start EXERCISE INPUTS

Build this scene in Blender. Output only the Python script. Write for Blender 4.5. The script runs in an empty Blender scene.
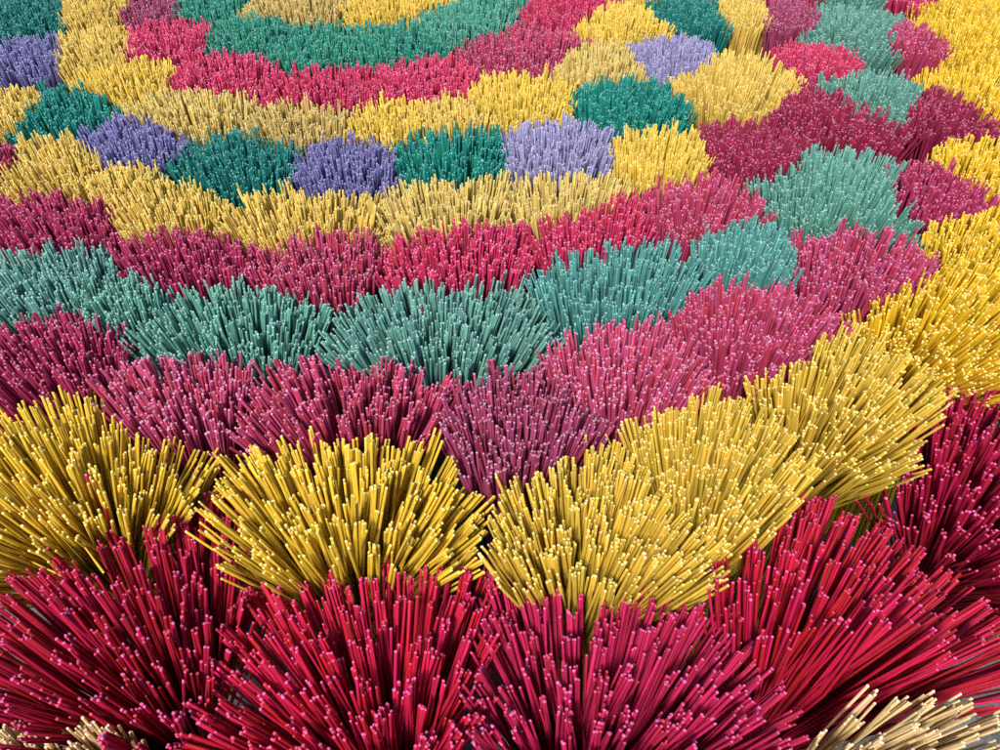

end EXERCISE INPUTS
start EXERCISE INPUTS

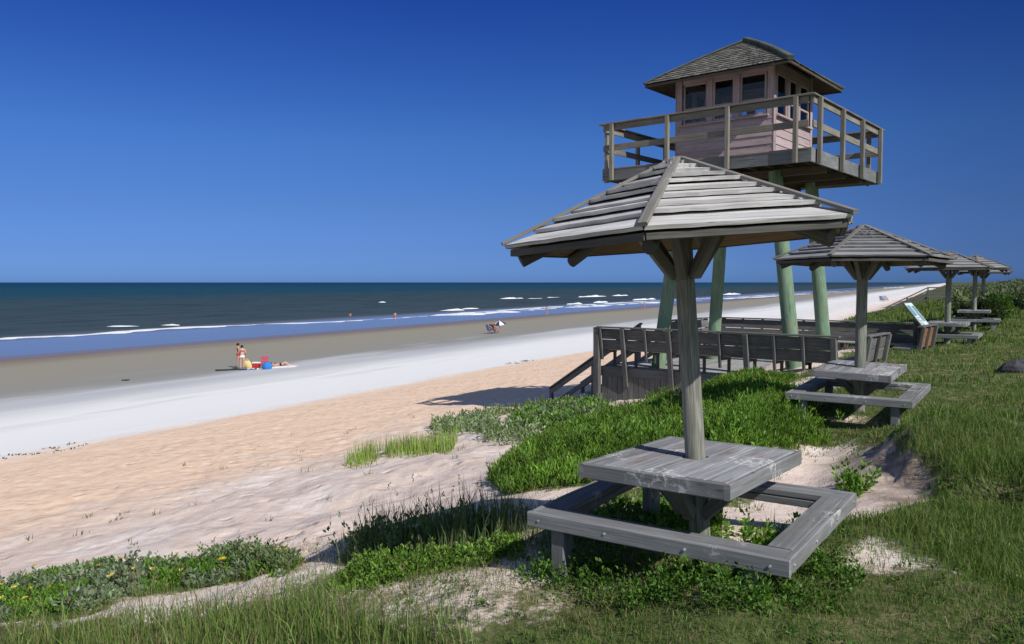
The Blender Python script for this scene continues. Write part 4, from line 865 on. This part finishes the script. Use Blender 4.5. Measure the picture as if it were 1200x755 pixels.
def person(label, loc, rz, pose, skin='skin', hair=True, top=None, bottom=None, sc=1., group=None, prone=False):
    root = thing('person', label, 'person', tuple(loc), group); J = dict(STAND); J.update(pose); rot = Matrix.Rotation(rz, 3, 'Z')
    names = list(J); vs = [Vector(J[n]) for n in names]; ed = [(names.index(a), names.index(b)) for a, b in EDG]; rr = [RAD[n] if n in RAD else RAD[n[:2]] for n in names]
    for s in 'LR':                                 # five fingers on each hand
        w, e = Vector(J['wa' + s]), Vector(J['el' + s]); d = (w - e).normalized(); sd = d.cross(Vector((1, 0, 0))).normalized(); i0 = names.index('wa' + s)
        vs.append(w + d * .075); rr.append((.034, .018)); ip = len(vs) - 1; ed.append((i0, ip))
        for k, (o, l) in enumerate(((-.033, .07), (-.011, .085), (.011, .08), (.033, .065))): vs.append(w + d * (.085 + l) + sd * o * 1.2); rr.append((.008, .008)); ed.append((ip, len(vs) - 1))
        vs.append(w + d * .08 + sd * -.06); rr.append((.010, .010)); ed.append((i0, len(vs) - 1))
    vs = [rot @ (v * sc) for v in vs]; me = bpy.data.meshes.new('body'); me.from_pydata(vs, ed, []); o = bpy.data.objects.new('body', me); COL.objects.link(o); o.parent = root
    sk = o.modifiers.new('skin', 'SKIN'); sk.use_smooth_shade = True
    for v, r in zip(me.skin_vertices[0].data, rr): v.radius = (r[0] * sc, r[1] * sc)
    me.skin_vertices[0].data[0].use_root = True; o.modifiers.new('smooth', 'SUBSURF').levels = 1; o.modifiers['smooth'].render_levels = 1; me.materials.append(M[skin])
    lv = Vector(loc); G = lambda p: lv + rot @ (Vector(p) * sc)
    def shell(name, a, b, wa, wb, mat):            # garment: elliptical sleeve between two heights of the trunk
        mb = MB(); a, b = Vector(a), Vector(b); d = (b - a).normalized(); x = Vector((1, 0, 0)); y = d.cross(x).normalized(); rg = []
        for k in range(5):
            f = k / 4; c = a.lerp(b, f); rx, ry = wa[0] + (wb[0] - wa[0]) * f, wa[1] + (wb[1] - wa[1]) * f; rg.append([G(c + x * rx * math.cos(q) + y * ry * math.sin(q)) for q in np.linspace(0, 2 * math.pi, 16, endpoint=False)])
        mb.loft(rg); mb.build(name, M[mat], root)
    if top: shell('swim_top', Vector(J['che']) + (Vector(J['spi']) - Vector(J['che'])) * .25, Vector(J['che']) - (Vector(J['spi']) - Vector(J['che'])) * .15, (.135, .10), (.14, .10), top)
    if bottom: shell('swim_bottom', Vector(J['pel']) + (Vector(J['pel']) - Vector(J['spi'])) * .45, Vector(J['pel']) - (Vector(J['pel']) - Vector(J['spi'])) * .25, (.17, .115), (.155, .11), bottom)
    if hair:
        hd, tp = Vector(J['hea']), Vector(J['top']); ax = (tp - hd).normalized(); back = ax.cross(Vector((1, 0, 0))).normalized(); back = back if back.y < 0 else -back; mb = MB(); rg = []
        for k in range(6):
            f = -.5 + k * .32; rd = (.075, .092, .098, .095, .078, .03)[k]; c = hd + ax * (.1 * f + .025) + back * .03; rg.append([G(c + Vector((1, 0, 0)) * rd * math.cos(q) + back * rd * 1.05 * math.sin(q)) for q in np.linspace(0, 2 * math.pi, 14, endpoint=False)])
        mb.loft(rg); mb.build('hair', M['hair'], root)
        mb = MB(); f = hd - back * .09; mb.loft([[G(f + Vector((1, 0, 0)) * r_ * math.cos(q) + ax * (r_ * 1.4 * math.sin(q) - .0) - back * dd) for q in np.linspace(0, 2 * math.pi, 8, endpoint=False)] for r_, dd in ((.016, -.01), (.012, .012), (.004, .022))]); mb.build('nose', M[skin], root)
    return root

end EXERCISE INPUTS
start EXERCISE INPUTS

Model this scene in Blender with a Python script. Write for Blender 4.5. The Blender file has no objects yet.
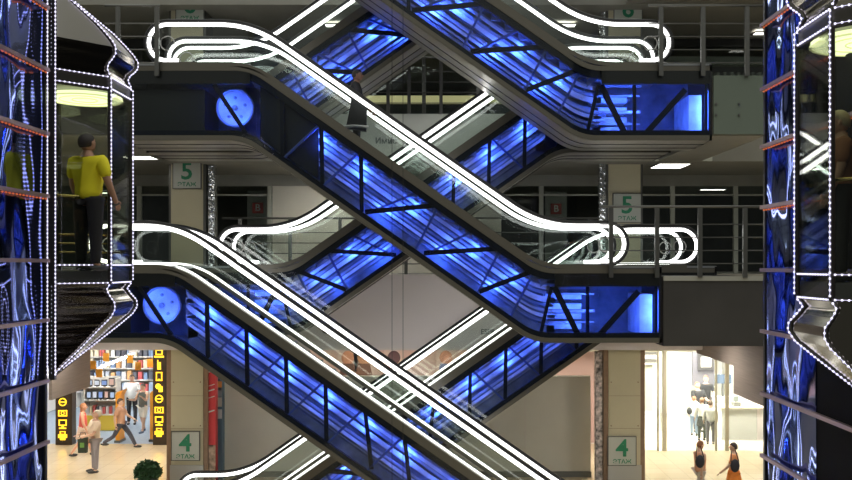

end EXERCISE INPUTS

TASK DESCRIPTION — Take every line from the data above that holds "this" and copy it out.

TASK SOLUTION —
Build this scene in Blender. Output only the Python script. Write for Blender 4.5. The script runs in an empty Blender scene.
The Blender Python script for this scene continues. Write part 4, from line 865 on. This part finishes the script. Use Blender 4.5. Measure the picture as if it were 1200x755 pixels.
Model this scene in Blender with a Python script. Write for Blender 4.5. The Blender file has no objects yet.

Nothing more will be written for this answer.